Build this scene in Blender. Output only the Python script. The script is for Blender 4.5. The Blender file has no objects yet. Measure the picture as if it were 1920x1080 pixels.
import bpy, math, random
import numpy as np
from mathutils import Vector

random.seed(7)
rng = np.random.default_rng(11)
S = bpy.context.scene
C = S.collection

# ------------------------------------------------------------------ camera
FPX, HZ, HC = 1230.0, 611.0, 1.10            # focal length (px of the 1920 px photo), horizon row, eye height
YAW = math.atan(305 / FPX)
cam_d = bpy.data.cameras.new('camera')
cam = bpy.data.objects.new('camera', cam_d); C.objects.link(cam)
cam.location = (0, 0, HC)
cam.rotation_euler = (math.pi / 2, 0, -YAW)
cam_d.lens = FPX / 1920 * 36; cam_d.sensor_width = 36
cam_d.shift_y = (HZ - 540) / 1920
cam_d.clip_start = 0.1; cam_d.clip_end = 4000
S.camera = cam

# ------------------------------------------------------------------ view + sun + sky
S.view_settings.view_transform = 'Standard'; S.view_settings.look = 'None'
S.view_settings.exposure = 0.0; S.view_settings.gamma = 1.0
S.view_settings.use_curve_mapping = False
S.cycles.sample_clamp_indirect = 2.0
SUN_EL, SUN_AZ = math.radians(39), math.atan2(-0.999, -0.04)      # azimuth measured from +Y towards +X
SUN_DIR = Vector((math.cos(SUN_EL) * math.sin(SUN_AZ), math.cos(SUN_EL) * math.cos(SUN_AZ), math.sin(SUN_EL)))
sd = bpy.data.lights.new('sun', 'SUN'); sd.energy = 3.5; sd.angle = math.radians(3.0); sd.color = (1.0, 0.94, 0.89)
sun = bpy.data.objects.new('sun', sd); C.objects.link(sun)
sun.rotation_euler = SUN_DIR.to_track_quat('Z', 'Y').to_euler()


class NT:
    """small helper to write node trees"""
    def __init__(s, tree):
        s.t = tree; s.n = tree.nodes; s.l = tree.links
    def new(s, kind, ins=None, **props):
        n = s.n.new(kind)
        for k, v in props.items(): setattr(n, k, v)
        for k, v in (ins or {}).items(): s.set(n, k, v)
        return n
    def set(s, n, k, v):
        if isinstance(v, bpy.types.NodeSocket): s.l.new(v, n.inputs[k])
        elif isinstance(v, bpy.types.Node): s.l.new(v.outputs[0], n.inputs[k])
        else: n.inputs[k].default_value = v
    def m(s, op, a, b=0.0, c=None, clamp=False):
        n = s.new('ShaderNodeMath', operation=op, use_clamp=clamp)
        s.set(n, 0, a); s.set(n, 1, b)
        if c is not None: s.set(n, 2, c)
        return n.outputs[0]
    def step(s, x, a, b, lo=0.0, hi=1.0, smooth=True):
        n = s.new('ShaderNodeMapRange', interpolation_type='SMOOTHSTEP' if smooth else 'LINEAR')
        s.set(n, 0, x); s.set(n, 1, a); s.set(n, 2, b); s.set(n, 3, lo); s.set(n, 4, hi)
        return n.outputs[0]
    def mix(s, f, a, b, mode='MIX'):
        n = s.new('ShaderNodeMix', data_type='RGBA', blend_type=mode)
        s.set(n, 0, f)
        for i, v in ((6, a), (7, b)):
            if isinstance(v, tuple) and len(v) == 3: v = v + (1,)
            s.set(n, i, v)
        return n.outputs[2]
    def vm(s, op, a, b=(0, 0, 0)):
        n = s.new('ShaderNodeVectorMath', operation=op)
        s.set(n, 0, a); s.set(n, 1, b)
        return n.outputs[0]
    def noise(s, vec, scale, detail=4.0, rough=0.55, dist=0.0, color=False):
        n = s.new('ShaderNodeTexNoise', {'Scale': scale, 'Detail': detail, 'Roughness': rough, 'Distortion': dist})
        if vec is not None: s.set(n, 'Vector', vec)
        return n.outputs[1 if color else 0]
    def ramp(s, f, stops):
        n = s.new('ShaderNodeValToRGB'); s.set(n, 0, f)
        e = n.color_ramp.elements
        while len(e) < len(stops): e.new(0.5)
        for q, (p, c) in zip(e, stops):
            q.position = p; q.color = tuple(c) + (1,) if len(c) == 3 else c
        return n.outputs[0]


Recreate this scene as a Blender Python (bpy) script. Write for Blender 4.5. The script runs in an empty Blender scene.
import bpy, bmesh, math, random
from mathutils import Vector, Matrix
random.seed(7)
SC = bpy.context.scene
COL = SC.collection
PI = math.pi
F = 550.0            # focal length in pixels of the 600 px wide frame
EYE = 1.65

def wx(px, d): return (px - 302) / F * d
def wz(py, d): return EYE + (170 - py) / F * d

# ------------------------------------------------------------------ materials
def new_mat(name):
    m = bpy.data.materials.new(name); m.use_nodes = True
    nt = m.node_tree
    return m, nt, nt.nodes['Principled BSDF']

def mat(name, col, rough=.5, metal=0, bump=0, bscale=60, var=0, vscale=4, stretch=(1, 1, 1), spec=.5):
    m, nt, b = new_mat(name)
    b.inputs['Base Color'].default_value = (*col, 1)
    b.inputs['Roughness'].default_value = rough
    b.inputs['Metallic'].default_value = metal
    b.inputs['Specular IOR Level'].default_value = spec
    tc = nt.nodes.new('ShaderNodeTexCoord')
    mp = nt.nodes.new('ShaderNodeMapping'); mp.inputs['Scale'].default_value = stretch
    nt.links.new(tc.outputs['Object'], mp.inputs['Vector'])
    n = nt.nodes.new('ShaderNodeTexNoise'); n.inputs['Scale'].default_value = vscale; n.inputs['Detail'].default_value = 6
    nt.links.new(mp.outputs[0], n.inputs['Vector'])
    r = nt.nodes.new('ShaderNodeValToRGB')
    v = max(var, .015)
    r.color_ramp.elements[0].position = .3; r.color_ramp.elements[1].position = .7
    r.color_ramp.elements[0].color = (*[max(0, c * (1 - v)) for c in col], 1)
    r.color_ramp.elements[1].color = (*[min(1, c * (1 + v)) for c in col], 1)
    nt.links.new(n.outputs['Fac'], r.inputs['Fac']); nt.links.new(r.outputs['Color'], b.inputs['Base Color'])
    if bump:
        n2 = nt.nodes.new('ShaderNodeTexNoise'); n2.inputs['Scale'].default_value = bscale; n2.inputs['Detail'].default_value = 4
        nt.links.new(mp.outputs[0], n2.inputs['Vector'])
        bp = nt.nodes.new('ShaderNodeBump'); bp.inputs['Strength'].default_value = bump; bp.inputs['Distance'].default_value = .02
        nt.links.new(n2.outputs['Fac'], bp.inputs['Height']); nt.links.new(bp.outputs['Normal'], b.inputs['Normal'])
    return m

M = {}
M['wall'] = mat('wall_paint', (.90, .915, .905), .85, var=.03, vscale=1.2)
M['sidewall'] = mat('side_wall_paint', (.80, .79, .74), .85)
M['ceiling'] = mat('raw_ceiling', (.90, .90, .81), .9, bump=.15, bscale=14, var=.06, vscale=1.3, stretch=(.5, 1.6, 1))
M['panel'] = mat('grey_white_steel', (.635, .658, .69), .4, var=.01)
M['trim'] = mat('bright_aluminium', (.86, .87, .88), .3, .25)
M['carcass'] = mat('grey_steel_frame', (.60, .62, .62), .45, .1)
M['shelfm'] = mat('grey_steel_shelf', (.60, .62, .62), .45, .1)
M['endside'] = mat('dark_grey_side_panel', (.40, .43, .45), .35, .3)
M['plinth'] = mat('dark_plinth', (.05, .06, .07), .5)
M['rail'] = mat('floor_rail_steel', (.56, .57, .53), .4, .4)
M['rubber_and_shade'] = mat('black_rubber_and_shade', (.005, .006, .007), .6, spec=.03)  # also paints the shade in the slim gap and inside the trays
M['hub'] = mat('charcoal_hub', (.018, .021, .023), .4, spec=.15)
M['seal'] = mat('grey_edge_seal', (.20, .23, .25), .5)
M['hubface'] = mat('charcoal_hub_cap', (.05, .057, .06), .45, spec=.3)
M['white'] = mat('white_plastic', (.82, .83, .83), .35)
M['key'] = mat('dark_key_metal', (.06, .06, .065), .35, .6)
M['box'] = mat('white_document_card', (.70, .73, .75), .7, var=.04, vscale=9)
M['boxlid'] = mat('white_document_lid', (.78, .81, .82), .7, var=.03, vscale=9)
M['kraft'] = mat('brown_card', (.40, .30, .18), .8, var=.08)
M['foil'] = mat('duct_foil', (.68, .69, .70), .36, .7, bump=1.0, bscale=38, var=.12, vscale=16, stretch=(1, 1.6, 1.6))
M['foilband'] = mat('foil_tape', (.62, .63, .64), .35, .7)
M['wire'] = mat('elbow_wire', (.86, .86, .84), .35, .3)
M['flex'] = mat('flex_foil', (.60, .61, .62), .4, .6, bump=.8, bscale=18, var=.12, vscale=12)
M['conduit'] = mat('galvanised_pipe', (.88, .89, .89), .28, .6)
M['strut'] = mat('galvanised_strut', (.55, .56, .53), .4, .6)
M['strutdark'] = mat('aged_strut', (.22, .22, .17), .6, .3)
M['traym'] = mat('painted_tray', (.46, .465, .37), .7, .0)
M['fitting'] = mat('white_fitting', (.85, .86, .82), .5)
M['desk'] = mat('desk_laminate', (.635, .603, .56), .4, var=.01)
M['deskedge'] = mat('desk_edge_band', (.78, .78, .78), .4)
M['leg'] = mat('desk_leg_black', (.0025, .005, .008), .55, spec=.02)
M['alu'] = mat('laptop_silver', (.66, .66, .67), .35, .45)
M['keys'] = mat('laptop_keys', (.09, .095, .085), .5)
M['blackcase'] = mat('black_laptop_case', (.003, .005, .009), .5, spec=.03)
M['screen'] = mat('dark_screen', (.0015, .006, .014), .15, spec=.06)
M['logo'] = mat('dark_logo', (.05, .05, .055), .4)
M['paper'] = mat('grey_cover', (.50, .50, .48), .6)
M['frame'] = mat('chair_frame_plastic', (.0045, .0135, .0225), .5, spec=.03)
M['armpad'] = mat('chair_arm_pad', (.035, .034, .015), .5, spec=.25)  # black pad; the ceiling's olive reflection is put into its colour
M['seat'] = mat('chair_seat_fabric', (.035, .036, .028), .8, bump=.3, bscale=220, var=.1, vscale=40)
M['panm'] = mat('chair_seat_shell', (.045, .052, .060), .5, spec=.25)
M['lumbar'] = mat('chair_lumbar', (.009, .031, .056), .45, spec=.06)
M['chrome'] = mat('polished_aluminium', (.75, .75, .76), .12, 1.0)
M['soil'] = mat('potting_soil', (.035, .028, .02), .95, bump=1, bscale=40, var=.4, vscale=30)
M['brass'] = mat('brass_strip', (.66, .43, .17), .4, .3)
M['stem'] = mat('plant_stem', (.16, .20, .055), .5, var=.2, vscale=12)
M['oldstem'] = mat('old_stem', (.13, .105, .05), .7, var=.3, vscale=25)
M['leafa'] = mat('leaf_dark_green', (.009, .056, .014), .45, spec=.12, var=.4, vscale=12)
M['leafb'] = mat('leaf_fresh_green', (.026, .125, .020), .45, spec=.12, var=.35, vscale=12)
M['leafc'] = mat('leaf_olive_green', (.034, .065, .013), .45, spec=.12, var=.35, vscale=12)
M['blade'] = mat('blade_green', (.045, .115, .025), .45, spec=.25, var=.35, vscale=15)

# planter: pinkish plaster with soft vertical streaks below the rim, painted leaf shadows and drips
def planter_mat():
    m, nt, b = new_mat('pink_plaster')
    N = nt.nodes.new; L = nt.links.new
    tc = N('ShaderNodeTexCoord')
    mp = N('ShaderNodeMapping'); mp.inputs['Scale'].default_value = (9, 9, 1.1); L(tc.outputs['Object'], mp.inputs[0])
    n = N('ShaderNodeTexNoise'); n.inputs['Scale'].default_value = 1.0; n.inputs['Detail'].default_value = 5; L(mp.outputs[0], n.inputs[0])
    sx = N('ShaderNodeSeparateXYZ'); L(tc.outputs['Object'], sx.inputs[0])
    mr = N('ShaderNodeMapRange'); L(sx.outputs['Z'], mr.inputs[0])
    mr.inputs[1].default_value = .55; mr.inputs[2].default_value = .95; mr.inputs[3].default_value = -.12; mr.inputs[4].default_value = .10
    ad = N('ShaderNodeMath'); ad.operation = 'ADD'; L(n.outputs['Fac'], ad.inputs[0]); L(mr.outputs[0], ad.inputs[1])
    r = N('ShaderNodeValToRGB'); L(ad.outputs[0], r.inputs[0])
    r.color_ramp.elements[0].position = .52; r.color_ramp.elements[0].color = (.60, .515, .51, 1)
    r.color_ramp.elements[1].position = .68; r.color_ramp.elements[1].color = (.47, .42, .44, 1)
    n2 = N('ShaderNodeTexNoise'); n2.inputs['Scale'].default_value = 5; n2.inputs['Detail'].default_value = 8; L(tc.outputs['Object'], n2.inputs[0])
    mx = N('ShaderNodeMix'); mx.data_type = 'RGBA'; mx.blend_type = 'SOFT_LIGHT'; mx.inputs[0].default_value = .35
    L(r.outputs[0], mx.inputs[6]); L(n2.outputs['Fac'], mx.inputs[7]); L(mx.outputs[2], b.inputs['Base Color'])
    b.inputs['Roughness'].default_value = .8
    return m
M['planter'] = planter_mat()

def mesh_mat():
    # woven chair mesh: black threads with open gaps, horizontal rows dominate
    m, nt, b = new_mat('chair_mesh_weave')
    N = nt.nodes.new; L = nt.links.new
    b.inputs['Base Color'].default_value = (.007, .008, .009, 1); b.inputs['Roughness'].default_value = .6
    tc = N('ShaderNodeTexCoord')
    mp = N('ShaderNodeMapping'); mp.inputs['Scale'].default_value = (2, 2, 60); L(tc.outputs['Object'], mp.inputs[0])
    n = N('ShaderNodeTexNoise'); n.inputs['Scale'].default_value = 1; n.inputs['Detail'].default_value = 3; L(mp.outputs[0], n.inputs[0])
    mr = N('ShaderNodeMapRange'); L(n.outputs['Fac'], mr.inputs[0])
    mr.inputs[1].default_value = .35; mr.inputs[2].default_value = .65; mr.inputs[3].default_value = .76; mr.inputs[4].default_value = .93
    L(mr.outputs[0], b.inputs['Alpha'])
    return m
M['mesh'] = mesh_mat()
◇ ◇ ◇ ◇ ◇
▶ **Exercise objective**
Your output should consist solely of the lines from the beginning of the entries through the line containing "C = S.collection", reproduced exactly.

▶ **Answer**
Build this scene in Blender. Output only the Python script. The script is for Blender 4.5. The Blender file has no objects yet. Measure the picture as if it were 1920x1080 pixels.
import bpy, math, random
import numpy as np
from mathutils import Vector

random.seed(7)
rng = np.random.default_rng(11)
S = bpy.context.scene
C = S.collection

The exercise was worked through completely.